## MATERIAL SHOWN
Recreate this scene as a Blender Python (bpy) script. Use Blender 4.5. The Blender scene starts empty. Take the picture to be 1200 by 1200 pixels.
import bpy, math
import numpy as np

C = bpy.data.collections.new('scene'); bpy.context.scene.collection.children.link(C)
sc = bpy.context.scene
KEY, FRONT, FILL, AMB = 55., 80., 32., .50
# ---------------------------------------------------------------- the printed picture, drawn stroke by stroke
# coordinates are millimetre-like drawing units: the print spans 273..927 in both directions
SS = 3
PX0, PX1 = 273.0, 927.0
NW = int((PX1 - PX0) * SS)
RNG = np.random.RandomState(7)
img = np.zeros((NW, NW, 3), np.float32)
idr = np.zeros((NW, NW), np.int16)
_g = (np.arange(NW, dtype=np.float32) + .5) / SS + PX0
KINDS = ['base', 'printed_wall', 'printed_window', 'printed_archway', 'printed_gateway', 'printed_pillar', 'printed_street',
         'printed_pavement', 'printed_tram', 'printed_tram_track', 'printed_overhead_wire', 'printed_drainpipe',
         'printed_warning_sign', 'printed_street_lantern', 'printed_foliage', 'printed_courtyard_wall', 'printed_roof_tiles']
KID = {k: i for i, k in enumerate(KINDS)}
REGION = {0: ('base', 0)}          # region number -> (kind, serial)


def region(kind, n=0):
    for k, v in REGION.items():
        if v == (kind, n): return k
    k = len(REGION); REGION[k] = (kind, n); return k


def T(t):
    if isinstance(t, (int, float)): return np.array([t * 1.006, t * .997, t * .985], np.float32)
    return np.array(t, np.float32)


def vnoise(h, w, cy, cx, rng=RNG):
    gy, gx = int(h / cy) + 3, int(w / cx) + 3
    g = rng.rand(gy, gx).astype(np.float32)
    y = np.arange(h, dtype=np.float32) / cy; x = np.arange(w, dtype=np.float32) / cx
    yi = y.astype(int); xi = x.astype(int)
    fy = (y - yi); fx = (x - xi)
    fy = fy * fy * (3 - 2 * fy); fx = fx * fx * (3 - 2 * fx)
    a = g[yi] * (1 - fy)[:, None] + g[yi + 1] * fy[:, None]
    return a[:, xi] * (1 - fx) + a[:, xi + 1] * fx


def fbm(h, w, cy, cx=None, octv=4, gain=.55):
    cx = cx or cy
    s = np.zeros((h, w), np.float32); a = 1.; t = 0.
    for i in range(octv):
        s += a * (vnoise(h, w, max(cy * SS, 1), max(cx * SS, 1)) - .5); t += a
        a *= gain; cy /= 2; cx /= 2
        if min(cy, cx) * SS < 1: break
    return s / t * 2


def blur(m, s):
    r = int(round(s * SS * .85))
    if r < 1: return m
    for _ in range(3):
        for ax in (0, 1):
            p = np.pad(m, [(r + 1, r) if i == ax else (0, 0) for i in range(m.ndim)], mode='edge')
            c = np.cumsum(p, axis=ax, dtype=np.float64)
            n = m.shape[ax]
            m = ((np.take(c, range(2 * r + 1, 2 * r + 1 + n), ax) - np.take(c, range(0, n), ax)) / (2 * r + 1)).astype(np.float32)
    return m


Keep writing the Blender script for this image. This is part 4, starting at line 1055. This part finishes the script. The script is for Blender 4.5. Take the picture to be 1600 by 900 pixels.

## GOAL
Write all of the records out again exactly.

## WRITTEN REPLY
Recreate this scene as a Blender Python (bpy) script. Use Blender 4.5. The Blender scene starts empty. Take the picture to be 1200 by 1200 pixels.
import bpy, math
import numpy as np

C = bpy.data.collections.new('scene'); bpy.context.scene.collection.children.link(C)
sc = bpy.context.scene
KEY, FRONT, FILL, AMB = 55., 80., 32., .50
# ---------------------------------------------------------------- the printed picture, drawn stroke by stroke
# coordinates are millimetre-like drawing units: the print spans 273..927 in both directions
SS = 3
PX0, PX1 = 273.0, 927.0
NW = int((PX1 - PX0) * SS)
RNG = np.random.RandomState(7)
img = np.zeros((NW, NW, 3), np.float32)
idr = np.zeros((NW, NW), np.int16)
_g = (np.arange(NW, dtype=np.float32) + .5) / SS + PX0
KINDS = ['base', 'printed_wall', 'printed_window', 'printed_archway', 'printed_gateway', 'printed_pillar', 'printed_street',
         'printed_pavement', 'printed_tram', 'printed_tram_track', 'printed_overhead_wire', 'printed_drainpipe',
         'printed_warning_sign', 'printed_street_lantern', 'printed_foliage', 'printed_courtyard_wall', 'printed_roof_tiles']
KID = {k: i for i, k in enumerate(KINDS)}
REGION = {0: ('base', 0)}          # region number -> (kind, serial)


def region(kind, n=0):
    for k, v in REGION.items():
        if v == (kind, n): return k
    k = len(REGION); REGION[k] = (kind, n); return k


def T(t):
    if isinstance(t, (int, float)): return np.array([t * 1.006, t * .997, t * .985], np.float32)
    return np.array(t, np.float32)


def vnoise(h, w, cy, cx, rng=RNG):
    gy, gx = int(h / cy) + 3, int(w / cx) + 3
    g = rng.rand(gy, gx).astype(np.float32)
    y = np.arange(h, dtype=np.float32) / cy; x = np.arange(w, dtype=np.float32) / cx
    yi = y.astype(int); xi = x.astype(int)
    fy = (y - yi); fx = (x - xi)
    fy = fy * fy * (3 - 2 * fy); fx = fx * fx * (3 - 2 * fx)
    a = g[yi] * (1 - fy)[:, None] + g[yi + 1] * fy[:, None]
    return a[:, xi] * (1 - fx) + a[:, xi + 1] * fx


def fbm(h, w, cy, cx=None, octv=4, gain=.55):
    cx = cx or cy
    s = np.zeros((h, w), np.float32); a = 1.; t = 0.
    for i in range(octv):
        s += a * (vnoise(h, w, max(cy * SS, 1), max(cx * SS, 1)) - .5); t += a
        a *= gain; cy /= 2; cx /= 2
        if min(cy, cx) * SS < 1: break
    return s / t * 2


def blur(m, s):
    r = int(round(s * SS * .85))
    if r < 1: return m
    for _ in range(3):
        for ax in (0, 1):
            p = np.pad(m, [(r + 1, r) if i == ax else (0, 0) for i in range(m.ndim)], mode='edge')
            c = np.cumsum(p, axis=ax, dtype=np.float64)
            n = m.shape[ax]
            m = ((np.take(c, range(2 * r + 1, 2 * r + 1 + n), ax) - np.take(c, range(0, n), ax)) / (2 * r + 1)).astype(np.float32)
    return m


Keep writing the Blender script for this image. This is part 4, starting at line 1055. This part finishes the script. The script is for Blender 4.5. Take the picture to be 1600 by 900 pixels.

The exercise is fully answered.